PROBLEM DESCRIPTION: Write out all the data again, exactly as it stands.

DATASET EXTRACT:
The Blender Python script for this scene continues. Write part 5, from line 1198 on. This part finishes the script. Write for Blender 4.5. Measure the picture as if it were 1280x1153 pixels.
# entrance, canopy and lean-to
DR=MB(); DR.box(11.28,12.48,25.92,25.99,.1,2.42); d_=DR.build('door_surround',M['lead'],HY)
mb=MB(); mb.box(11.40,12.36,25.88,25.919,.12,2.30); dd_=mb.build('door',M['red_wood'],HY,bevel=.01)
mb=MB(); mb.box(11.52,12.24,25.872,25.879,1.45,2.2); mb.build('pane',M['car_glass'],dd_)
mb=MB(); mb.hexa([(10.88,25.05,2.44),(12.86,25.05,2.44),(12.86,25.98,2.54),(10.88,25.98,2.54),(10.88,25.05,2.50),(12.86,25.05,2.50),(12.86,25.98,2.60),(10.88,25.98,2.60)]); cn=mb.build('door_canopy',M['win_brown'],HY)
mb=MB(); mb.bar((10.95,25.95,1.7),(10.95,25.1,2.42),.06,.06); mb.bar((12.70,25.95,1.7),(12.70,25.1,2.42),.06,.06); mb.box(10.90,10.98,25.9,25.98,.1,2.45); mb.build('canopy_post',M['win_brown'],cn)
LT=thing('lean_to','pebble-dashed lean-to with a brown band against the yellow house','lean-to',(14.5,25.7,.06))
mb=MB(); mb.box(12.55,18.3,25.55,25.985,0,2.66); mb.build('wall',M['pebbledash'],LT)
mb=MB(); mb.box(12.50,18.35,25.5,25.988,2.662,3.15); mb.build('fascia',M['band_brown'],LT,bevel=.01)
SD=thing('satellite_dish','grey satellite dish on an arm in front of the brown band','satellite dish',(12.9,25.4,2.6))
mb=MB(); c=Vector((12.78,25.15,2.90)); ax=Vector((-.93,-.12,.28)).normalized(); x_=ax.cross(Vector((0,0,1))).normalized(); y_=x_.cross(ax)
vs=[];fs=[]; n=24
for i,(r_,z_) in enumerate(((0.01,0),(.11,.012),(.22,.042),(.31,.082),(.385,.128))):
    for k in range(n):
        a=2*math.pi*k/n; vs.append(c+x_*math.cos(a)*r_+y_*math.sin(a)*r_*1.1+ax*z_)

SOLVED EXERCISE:
The Blender Python script for this scene continues. Write part 5, from line 1198 on. This part finishes the script. Write for Blender 4.5. Measure the picture as if it were 1280x1153 pixels.
# entrance, canopy and lean-to
DR=MB(); DR.box(11.28,12.48,25.92,25.99,.1,2.42); d_=DR.build('door_surround',M['lead'],HY)
mb=MB(); mb.box(11.40,12.36,25.88,25.919,.12,2.30); dd_=mb.build('door',M['red_wood'],HY,bevel=.01)
mb=MB(); mb.box(11.52,12.24,25.872,25.879,1.45,2.2); mb.build('pane',M['car_glass'],dd_)
mb=MB(); mb.hexa([(10.88,25.05,2.44),(12.86,25.05,2.44),(12.86,25.98,2.54),(10.88,25.98,2.54),(10.88,25.05,2.50),(12.86,25.05,2.50),(12.86,25.98,2.60),(10.88,25.98,2.60)]); cn=mb.build('door_canopy',M['win_brown'],HY)
mb=MB(); mb.bar((10.95,25.95,1.7),(10.95,25.1,2.42),.06,.06); mb.bar((12.70,25.95,1.7),(12.70,25.1,2.42),.06,.06); mb.box(10.90,10.98,25.9,25.98,.1,2.45); mb.build('canopy_post',M['win_brown'],cn)
LT=thing('lean_to','pebble-dashed lean-to with a brown band against the yellow house','lean-to',(14.5,25.7,.06))
mb=MB(); mb.box(12.55,18.3,25.55,25.985,0,2.66); mb.build('wall',M['pebbledash'],LT)
mb=MB(); mb.box(12.50,18.35,25.5,25.988,2.662,3.15); mb.build('fascia',M['band_brown'],LT,bevel=.01)
SD=thing('satellite_dish','grey satellite dish on an arm in front of the brown band','satellite dish',(12.9,25.4,2.6))
mb=MB(); c=Vector((12.78,25.15,2.90)); ax=Vector((-.93,-.12,.28)).normalized(); x_=ax.cross(Vector((0,0,1))).normalized(); y_=x_.cross(ax)
vs=[];fs=[]; n=24
for i,(r_,z_) in enumerate(((0.01,0),(.11,.012),(.22,.042),(.31,.082),(.385,.128))):
    for k in range(n):
        a=2*math.pi*k/n; vs.append(c+x_*math.cos(a)*r_+y_*math.sin(a)*r_*1.1+ax*z_)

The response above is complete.